I am a firm believer in being picky about who you learn from. Because when you first start out, you usually end up a little behind whoever you copy.

If your mentor makes $100,000 a year you’ll probably make $50,000/year in the beginning. If your mentor makes $1,000,000 a year you will end up making $250,000 a year for awhile.

So if you’re going to go through all the trouble of learning – why not go straight to the top and learn from a billionaire – someone who made ONE THOUSAND MILLION DOLLARS?!

The author shares 10 strategies used to create massive, multi billion dollar empires including: consolidation, out managing the competition, buying low, retaining equity, political influence, and more.

In today’s video and article I want to focus on my favorite strategy in the book: the concept of copying vs. innovating.

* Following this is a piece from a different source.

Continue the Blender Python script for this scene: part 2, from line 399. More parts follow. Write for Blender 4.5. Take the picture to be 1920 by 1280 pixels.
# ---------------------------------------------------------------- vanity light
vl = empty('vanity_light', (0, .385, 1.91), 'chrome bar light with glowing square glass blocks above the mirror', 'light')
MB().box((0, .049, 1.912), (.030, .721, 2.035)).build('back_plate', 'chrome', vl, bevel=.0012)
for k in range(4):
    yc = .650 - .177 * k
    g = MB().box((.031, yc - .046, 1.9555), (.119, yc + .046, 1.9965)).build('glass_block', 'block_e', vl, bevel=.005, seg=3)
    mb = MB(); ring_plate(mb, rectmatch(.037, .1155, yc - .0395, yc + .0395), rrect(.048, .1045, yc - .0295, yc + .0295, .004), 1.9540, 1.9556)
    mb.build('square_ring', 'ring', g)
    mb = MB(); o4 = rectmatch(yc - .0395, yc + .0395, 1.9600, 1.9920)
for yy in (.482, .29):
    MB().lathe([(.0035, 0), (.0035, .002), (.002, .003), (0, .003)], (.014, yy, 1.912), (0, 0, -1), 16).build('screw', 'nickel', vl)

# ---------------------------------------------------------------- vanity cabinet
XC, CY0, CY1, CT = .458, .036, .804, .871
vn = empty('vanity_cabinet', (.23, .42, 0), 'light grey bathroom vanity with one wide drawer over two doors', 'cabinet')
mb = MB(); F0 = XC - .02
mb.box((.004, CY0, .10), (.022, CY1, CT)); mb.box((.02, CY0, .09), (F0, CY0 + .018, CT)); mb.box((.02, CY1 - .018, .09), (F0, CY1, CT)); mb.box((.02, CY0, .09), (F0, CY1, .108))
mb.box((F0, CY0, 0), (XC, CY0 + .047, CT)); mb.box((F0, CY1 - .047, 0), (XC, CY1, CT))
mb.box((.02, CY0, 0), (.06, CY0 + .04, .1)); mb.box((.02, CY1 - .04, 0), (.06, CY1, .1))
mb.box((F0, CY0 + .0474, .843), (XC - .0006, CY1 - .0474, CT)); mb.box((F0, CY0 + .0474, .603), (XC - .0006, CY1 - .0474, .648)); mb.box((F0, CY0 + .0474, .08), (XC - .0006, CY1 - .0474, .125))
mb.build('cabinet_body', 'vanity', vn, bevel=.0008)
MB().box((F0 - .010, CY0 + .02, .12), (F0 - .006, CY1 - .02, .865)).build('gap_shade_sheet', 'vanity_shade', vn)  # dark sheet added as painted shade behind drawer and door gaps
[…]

I am reminded of the quote by Pablo Picasso “Good artists copy, great artists steal.”

One of the biggest mistakes I see new entrepreneurs making is thinking “Hey I have an awesome idea that’s never been done before”.

When I hear that I immediately think, “The fact that no one else has ever done it is a BAD sign, not a good sign.”

It probably means there isn’t any demand.

Sure, there are people who make money with brand new ideas like, Snapchat, Twitter or even Snuggies and the Segway (haha). But if you do the math most billionaires are created using the ‘better mouse trap’ strategy…

….Take an existing idea and improve on it.

In fact, as far as I can tell it’s the THIRD business in every industry that usually makes all the money. For example, Friendster (didnt make any money), then second came Myspace (made decent money), then the third came FACEBOOK (made $100 billion). Same thing with IBM, Microsoft, and Apple. Same thing with airline companies, car companies, and department stores.

It’s a complete myth that coming up with a brand new idea will make you rich.

In reality, the strategy that works is you coming in later and learning from the mistakes of the first innovators.

Bill Gates and Steve Jobs both borrowed most of their ideas from IBM and other little known engineers. Warren Buffet copied Benjamin Graham’s investment strategy to a tee. Kobe Bryant copied Michael Jordan down to the exact way he follows through with his right hand on his jump shot. Mark Zuckerburg copied Tom. Martin Luther King Jr. took ideas from Benjamin Mays. Aristotle built on the earlier works of Plato. Even Einstein used Newtons laws of physics to build his newer, better E=MC2 understanding of the universe.

This copying concept can even be taken beyond learning from other humans. You can learn from Nature and your environment.

So go out and find some ‘giants’ to learn from – stand on their shoulders. Be picky about who you learn from. Only choose amazing mentors, not your buddy or your next door neighbor who you think does pretty well just because he drives a BMW.

Find world changing people, people who will be remembered for centuries, and build off their ideas: Gandhi, Jesus, Freud, Darwin, Oprah, Shakespeare, Michael Jordan, Mandela, Buddha, Steve Jobs, Confucius, Socrates, Stephen Hawking, Warren Buffet, Jack Nicholson…

Remember it’s just as easy to learn from the greatest than from someone average.

Pick and choose from their life story. Make your own special ‘recipe’ from all the amazing things they did and leave out all their mistakes.